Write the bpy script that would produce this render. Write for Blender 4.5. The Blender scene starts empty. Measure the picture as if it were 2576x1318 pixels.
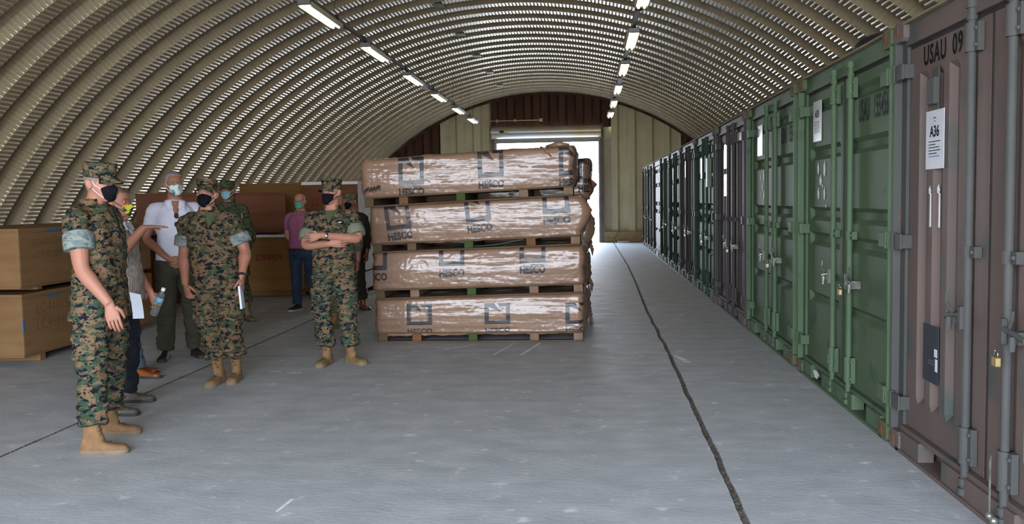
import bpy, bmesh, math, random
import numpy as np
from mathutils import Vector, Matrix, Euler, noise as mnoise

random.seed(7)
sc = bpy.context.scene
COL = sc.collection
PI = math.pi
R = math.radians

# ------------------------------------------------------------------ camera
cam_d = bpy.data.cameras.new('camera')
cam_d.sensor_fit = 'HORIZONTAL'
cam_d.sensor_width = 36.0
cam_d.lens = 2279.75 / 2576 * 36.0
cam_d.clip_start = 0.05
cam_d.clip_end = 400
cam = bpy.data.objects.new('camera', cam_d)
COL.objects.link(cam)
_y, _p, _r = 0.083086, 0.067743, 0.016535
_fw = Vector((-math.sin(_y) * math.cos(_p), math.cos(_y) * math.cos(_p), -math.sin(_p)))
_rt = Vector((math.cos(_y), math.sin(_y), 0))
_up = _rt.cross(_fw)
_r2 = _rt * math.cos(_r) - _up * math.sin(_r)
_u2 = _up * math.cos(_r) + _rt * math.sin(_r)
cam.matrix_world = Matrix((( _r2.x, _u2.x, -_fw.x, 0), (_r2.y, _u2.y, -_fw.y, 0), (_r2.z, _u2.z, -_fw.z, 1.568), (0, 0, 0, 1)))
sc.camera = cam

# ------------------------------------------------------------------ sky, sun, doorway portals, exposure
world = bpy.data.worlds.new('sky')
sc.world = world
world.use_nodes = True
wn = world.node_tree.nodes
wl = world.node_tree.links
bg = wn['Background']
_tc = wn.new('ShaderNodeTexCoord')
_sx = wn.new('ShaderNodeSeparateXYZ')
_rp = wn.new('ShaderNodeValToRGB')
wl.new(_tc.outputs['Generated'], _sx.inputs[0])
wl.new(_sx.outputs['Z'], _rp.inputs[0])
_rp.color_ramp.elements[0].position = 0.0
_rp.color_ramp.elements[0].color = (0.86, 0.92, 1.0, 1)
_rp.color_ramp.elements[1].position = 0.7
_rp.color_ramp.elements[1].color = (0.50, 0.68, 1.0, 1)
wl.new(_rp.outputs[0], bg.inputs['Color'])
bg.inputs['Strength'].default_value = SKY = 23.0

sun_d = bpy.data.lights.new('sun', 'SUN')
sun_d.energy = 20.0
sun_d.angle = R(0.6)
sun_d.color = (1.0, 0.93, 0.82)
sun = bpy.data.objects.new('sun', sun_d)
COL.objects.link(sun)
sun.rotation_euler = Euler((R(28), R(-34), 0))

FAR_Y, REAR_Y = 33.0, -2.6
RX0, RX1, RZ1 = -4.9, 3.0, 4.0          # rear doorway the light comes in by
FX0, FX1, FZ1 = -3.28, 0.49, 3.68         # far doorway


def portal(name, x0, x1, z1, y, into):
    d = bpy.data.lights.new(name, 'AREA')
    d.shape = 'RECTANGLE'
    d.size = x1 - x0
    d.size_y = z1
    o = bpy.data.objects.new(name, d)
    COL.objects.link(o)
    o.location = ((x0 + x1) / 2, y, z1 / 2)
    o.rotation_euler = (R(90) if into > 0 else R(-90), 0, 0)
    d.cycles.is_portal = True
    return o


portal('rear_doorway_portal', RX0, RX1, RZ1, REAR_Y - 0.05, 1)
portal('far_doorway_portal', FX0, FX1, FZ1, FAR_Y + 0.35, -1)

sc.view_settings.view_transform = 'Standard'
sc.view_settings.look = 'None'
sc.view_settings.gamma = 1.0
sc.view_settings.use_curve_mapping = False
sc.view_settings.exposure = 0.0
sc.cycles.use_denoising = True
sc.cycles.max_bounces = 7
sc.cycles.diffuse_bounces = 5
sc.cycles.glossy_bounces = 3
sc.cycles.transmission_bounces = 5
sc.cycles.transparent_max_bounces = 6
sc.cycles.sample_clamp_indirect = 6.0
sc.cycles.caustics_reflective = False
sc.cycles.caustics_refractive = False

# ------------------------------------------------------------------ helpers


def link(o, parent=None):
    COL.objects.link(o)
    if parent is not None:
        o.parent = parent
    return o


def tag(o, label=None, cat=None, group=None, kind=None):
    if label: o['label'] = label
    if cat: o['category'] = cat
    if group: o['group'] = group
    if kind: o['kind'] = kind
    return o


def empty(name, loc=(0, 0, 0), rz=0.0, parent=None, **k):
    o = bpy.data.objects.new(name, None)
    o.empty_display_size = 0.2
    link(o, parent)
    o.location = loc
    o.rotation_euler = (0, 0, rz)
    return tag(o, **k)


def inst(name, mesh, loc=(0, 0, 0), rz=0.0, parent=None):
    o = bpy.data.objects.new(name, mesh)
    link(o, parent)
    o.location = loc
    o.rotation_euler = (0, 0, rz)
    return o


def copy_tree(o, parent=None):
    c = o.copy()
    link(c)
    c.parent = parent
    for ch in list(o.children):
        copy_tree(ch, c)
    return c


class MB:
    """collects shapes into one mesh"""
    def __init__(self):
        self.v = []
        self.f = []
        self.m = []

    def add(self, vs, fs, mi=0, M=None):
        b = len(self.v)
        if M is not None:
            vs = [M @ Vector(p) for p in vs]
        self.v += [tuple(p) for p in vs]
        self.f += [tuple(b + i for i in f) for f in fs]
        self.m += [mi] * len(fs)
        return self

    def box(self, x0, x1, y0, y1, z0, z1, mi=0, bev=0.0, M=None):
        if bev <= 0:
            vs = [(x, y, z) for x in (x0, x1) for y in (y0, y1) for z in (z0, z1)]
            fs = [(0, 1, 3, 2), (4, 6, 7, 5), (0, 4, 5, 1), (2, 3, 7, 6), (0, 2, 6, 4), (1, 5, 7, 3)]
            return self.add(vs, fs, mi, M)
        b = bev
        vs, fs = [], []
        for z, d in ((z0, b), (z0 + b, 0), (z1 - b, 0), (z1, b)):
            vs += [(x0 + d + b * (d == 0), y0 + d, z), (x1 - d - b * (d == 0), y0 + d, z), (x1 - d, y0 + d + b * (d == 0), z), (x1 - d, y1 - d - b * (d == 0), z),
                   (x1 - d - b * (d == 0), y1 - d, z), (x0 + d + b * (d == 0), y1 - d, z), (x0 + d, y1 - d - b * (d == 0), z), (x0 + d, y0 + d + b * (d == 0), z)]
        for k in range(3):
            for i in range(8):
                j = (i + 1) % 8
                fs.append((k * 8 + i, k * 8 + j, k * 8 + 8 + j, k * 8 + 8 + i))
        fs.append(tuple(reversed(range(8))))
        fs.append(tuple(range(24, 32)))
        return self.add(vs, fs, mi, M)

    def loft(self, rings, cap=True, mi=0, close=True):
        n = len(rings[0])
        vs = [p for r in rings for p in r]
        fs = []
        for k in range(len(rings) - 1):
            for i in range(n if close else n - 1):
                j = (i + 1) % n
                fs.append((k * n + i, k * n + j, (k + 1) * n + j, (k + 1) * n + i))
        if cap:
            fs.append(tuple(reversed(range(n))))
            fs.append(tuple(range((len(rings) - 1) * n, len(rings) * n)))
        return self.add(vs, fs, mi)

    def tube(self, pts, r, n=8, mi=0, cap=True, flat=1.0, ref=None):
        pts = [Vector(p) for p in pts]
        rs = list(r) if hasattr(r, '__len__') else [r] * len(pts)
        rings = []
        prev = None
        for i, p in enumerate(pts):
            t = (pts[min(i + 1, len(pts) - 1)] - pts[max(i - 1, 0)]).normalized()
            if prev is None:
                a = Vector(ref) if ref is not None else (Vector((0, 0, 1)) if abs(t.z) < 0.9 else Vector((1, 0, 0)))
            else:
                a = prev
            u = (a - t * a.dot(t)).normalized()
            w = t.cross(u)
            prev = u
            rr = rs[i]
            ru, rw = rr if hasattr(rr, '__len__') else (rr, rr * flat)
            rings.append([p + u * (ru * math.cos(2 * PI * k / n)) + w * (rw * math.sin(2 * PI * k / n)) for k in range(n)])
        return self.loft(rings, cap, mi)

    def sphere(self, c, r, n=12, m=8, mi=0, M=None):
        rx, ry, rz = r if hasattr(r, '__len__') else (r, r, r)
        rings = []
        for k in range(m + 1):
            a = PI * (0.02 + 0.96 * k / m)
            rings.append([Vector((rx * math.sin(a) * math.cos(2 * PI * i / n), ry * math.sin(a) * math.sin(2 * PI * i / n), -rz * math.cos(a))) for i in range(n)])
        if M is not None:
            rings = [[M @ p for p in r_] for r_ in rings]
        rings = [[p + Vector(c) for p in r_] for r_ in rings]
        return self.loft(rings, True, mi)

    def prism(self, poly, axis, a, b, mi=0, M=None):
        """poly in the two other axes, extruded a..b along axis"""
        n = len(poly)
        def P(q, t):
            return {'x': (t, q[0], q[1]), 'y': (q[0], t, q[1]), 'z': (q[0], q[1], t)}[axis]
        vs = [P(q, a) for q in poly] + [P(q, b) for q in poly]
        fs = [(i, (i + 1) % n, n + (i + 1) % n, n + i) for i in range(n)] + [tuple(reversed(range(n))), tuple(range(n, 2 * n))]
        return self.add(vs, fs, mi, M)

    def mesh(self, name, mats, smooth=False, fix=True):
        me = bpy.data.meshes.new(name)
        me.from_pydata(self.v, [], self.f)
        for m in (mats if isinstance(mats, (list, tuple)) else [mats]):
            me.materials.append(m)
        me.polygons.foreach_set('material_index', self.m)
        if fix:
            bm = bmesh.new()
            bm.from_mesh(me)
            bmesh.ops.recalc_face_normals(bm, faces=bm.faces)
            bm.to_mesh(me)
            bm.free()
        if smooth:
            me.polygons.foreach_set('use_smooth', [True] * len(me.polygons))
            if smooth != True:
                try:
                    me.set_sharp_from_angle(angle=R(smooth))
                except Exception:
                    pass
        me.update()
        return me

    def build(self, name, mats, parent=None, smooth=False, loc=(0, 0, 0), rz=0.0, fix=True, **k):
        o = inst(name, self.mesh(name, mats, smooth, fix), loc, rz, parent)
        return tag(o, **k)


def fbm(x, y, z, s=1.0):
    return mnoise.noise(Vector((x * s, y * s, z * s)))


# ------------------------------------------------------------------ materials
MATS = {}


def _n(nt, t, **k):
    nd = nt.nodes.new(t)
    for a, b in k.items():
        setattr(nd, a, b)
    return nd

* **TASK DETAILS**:
Return exactly what appears from the opening line of the material through the line with "R = math.radians", apart from the pictures.

* **OUTPUT FOR THIS EXERCISE**:
Write the bpy script that would produce this render. Write for Blender 4.5. The Blender scene starts empty. Measure the picture as if it were 2576x1318 pixels.
import bpy, bmesh, math, random
import numpy as np
from mathutils import Vector, Matrix, Euler, noise as mnoise

random.seed(7)
sc = bpy.context.scene
COL = sc.collection
PI = math.pi
R = math.radians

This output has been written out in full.